Ingrid Wall, who spent 20 years as a reporter for Trelleborgs Allehanda, is a skilful writer.
 
And the way she jumps between reminiscences of 'Mumlan' [Snuggles] as the young Wall was known in the family, and descriptions of her own terrible experiences over the last year is emotionally powerful. 
 
"During her upbringing Kim spent a lot of time in editorial offices and newspaper environment," Wall writes. "The concept 'child's perspective' was at that point not yet invented, but for us it existed in reality." 
 
She tells the story of travelling pregnant around the US and Caribbean with her husband Joachim shortly before her daughter's birth, and feeling the first kicks from the foetus, then code-named Sigge, at John F. Kennedy airport on the way home. 
 
The travels resumed shortly after Wall's birth. "To stop travelling just because we'd become parents was not an option in our world," she writes. 
 
So Kim Wall was well-prepared for the globe-trotting career she later embarked on, with reporting from China, Haiti, Uganda, from the Marshall Islands deep in the Pacific Ocean, and many other places.
 
Initially, after studies at the London School of Economics and The Sorbonne, however, she wanted to be a diplomat, working for the European Union at its offices in New Delhi. 
 
Only later did she decide to follow in her parents' footsteps, preparing herself with studies at Columbia Journalism School in New York. 
 
"My parents are still struggling to understand my choice of career," Wall joked when she collected the first prize in the Foreign Press Association's Young Journalist Award in 2013. "That's because both of them are journalists." 
 
Ingrid Wall shows a remarkable absence of self-pity.
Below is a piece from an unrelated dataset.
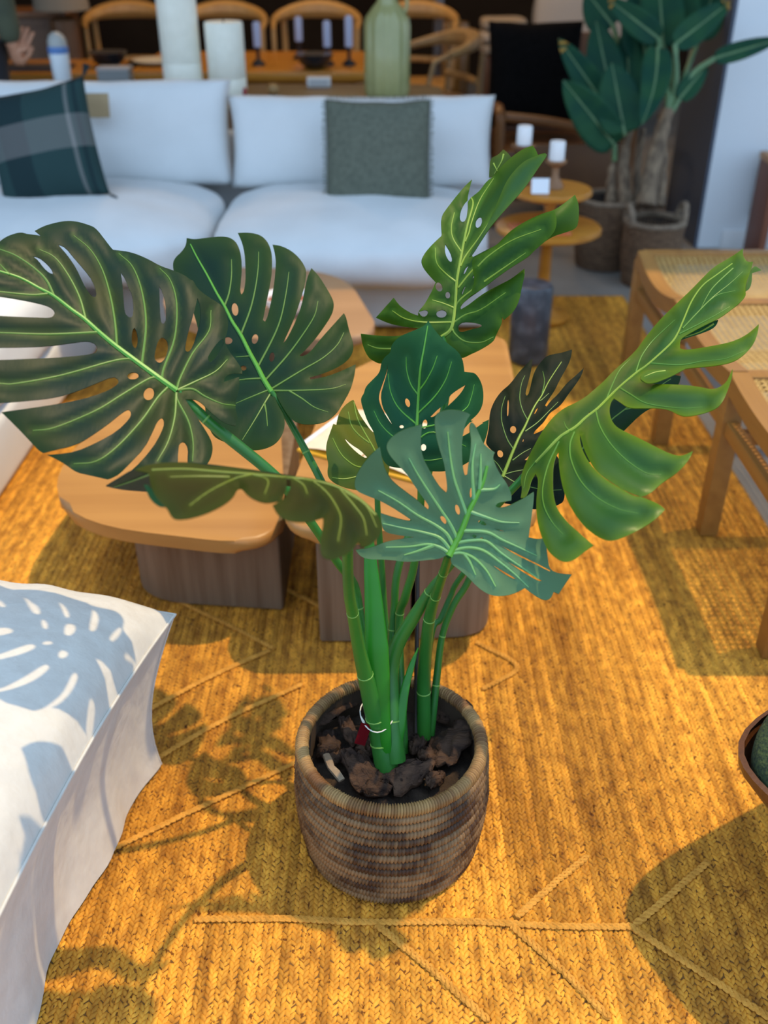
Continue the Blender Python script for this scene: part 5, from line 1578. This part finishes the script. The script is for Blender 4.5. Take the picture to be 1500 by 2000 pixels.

She describes the family discovering that Madsen had been charged with murder from breaking news on the television. 
 
"It is no one's fault," she writes. "But it feels as if someone is violently pulling the floor from beneath my feet." 
 
"Slowly, slowly, the words sink in – the police believe that Kim was murdered on board Nautilus." 
 
One of the most affecting moments in the book comes from when Ingrid and Joachim Wall catch Madsen's eyes in the courtroom. 
 
"I meet his eye. He understands who I am, who Jocke [Wall's father] is," she writes. "What is happening in his head now? Does he feel any anxiety? Can he understand the kind of feelings we have? He casts down his gaze." 
 
At the end of the trial, when asked if he had any final words, Madsen said "I'm extremely sorry." 
 
"What is he sorry for?" Ingrid Wall asks. "Himself, because his submarine is being confiscated, because his wife left him, because his workshop has been emptied out and hired to someone else?"
 
"We don't get to find out and we don't get to hear one word about forgiveness."
 
The book was published on Friday in Sweden and Denmark, and will be published in English by Amazon Publishing some time in early 2020.